Begin PROVIDED DATA

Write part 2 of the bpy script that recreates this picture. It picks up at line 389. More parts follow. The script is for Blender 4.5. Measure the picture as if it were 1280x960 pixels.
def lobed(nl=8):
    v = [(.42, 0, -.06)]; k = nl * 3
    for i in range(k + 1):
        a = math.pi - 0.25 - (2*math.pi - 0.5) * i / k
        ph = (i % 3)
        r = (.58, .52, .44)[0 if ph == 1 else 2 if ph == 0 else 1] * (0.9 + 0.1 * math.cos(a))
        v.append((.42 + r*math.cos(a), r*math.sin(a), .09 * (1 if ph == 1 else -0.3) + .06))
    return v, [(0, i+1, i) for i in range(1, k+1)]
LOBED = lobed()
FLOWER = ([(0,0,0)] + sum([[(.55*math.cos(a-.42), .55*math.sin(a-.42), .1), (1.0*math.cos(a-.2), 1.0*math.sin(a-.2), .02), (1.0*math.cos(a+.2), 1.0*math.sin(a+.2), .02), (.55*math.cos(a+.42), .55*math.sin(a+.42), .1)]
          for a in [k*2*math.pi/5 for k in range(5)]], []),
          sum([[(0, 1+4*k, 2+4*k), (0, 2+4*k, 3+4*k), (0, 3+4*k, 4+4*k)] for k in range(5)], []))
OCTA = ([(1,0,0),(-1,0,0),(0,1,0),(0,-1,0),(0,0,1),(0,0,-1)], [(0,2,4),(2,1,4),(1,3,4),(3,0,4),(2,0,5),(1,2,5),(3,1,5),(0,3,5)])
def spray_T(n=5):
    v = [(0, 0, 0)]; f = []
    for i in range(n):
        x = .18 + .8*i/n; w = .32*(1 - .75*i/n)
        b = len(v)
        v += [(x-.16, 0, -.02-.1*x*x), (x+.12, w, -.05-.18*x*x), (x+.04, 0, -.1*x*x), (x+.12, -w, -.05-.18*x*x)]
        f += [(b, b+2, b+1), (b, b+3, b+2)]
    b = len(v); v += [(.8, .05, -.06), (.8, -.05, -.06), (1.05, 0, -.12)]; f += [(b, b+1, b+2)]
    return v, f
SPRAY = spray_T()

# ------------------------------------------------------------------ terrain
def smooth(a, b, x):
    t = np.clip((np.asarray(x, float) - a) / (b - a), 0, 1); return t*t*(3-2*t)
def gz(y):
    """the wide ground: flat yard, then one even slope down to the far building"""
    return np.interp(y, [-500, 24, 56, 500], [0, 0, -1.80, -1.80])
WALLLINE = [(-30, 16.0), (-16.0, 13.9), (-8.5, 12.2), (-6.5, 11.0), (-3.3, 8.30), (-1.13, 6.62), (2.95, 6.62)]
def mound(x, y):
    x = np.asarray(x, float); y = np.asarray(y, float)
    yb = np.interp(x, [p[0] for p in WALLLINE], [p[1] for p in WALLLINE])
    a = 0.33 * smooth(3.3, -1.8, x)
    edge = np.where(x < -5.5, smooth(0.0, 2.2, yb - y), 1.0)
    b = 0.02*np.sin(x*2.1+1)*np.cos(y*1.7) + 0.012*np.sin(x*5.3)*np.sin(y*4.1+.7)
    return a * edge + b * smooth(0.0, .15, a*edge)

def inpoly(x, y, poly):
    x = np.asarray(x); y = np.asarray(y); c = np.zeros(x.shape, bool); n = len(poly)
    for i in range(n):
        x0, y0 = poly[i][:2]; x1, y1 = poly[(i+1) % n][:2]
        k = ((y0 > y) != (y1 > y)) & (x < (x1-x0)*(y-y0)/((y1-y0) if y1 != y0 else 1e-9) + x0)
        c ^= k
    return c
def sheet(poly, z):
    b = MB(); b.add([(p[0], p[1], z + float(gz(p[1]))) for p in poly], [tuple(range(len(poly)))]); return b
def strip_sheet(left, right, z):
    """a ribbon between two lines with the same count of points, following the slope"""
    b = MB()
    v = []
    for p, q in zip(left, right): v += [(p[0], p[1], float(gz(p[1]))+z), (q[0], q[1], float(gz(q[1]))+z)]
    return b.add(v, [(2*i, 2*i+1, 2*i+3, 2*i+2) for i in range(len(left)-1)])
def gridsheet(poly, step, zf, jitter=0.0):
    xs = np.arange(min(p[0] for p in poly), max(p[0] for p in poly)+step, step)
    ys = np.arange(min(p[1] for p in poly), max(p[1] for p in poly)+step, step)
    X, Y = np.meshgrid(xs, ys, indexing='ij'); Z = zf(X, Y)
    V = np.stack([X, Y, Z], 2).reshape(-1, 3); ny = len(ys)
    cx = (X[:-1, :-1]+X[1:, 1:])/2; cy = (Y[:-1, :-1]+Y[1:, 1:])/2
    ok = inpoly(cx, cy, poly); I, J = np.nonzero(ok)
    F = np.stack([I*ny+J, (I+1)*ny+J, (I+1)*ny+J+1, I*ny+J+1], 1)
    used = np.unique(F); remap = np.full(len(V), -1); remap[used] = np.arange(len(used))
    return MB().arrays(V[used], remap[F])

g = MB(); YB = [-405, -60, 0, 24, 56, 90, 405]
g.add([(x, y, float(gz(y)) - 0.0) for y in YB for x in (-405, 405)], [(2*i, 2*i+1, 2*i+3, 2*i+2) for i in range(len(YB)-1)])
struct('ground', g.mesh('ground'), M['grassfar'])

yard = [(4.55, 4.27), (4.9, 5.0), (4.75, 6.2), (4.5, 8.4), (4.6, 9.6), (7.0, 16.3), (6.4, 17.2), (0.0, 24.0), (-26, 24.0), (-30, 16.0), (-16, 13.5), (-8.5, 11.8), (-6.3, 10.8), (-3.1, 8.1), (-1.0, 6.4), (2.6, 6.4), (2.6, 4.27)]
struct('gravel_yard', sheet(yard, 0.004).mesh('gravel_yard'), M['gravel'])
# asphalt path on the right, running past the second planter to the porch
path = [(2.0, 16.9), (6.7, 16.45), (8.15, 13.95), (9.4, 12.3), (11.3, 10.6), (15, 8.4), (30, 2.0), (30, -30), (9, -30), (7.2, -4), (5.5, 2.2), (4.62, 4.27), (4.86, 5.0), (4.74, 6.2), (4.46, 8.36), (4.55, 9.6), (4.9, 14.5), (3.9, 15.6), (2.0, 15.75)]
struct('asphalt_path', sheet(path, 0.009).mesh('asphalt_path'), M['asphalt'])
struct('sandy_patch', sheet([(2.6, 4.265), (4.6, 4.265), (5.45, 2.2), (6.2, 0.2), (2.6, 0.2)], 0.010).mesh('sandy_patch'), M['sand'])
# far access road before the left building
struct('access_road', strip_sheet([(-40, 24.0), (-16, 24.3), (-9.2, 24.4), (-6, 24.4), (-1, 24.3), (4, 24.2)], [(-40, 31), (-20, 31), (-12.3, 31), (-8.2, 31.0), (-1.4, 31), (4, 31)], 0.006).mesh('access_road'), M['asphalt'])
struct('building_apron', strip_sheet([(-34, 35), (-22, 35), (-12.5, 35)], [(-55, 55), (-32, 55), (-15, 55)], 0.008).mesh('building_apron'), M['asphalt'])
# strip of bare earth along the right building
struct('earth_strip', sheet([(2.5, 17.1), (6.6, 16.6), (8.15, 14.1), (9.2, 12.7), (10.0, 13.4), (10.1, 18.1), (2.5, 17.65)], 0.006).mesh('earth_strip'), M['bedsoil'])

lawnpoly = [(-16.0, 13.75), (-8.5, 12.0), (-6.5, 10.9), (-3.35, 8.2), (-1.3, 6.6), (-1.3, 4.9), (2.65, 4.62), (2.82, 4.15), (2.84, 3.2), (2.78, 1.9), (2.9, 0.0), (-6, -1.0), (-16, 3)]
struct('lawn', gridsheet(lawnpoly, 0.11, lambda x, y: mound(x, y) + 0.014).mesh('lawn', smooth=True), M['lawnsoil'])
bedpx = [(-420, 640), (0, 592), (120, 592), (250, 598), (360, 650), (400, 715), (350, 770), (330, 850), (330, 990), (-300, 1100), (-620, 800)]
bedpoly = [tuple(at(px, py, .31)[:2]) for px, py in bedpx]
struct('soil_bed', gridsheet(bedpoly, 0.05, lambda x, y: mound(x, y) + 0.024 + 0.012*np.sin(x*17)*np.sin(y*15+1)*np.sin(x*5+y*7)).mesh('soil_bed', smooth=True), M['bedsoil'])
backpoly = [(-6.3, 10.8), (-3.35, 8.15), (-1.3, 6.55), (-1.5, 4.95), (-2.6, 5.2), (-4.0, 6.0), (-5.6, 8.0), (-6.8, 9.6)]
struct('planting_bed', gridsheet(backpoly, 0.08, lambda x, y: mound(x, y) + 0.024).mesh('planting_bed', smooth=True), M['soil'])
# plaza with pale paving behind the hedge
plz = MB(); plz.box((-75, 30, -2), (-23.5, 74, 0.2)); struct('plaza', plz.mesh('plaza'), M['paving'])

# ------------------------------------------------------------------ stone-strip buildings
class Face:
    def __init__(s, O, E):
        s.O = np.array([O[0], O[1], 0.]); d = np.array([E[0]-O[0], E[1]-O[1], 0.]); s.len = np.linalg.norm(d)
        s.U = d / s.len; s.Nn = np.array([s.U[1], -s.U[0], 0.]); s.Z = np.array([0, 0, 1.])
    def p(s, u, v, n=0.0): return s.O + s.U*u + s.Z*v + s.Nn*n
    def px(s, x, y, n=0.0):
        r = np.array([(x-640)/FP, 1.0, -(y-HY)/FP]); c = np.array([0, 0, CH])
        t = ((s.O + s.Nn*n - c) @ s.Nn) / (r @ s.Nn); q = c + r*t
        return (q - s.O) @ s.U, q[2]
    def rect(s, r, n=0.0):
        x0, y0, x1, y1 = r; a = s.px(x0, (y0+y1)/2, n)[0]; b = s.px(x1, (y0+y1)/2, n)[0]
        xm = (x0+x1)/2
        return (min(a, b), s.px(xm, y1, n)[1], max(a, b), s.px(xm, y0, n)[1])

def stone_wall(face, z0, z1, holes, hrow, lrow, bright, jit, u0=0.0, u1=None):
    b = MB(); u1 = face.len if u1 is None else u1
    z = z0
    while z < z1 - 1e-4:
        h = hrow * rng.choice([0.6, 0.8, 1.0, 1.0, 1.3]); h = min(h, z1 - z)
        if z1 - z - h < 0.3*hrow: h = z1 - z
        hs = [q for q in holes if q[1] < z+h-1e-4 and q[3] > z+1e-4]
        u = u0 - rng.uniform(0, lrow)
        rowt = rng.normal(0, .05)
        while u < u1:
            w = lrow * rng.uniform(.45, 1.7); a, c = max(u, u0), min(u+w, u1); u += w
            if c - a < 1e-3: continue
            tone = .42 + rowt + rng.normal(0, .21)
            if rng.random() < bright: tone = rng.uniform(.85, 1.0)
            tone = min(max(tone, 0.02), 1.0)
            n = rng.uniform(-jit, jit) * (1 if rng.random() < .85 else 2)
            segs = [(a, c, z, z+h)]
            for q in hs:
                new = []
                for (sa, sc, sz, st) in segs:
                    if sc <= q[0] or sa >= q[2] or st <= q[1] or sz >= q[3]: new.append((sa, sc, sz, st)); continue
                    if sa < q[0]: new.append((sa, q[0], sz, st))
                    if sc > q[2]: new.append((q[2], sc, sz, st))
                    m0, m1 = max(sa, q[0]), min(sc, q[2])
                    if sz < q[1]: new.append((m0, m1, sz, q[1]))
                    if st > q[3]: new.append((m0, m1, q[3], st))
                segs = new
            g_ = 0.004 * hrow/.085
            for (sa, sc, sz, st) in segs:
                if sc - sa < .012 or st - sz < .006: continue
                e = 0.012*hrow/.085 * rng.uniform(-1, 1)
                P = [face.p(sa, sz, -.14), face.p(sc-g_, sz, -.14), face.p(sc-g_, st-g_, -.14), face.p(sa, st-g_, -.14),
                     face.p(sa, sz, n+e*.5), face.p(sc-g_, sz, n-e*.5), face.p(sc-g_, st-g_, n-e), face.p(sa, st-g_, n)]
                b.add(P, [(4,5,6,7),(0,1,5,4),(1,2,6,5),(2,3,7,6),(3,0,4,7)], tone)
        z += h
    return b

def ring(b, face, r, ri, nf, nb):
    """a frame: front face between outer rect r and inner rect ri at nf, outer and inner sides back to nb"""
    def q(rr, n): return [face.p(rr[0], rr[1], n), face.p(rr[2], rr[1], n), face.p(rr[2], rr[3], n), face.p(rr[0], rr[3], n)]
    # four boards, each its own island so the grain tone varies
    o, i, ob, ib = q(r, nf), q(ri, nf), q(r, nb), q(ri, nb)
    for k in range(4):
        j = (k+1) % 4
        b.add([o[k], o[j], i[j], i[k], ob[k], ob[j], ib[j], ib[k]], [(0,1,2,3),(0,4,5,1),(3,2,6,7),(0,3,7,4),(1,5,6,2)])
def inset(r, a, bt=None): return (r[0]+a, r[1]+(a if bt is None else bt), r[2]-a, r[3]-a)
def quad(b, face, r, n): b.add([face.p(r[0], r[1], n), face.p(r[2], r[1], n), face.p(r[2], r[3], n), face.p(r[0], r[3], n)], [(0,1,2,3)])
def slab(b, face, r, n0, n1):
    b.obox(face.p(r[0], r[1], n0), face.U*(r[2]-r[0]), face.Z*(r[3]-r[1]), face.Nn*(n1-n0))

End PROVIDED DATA

From the first line of the listing above to the line with "SPRAY = spray_T()", please transcribe each line exactly, both ends included, and nothing beyond that.

Write part 2 of the bpy script that recreates this picture. It picks up at line 389. More parts follow. The script is for Blender 4.5. Measure the picture as if it were 1280x960 pixels.
def lobed(nl=8):
    v = [(.42, 0, -.06)]; k = nl * 3
    for i in range(k + 1):
        a = math.pi - 0.25 - (2*math.pi - 0.5) * i / k
        ph = (i % 3)
        r = (.58, .52, .44)[0 if ph == 1 else 2 if ph == 0 else 1] * (0.9 + 0.1 * math.cos(a))
        v.append((.42 + r*math.cos(a), r*math.sin(a), .09 * (1 if ph == 1 else -0.3) + .06))
    return v, [(0, i+1, i) for i in range(1, k+1)]
LOBED = lobed()
FLOWER = ([(0,0,0)] + sum([[(.55*math.cos(a-.42), .55*math.sin(a-.42), .1), (1.0*math.cos(a-.2), 1.0*math.sin(a-.2), .02), (1.0*math.cos(a+.2), 1.0*math.sin(a+.2), .02), (.55*math.cos(a+.42), .55*math.sin(a+.42), .1)]
          for a in [k*2*math.pi/5 for k in range(5)]], []),
          sum([[(0, 1+4*k, 2+4*k), (0, 2+4*k, 3+4*k), (0, 3+4*k, 4+4*k)] for k in range(5)], []))
OCTA = ([(1,0,0),(-1,0,0),(0,1,0),(0,-1,0),(0,0,1),(0,0,-1)], [(0,2,4),(2,1,4),(1,3,4),(3,0,4),(2,0,5),(1,2,5),(3,1,5),(0,3,5)])
def spray_T(n=5):
    v = [(0, 0, 0)]; f = []
    for i in range(n):
        x = .18 + .8*i/n; w = .32*(1 - .75*i/n)
        b = len(v)
        v += [(x-.16, 0, -.02-.1*x*x), (x+.12, w, -.05-.18*x*x), (x+.04, 0, -.1*x*x), (x+.12, -w, -.05-.18*x*x)]
        f += [(b, b+2, b+1), (b, b+3, b+2)]
    b = len(v); v += [(.8, .05, -.06), (.8, -.05, -.06), (1.05, 0, -.12)]; f += [(b, b+1, b+2)]
    return v, f
SPRAY = spray_T()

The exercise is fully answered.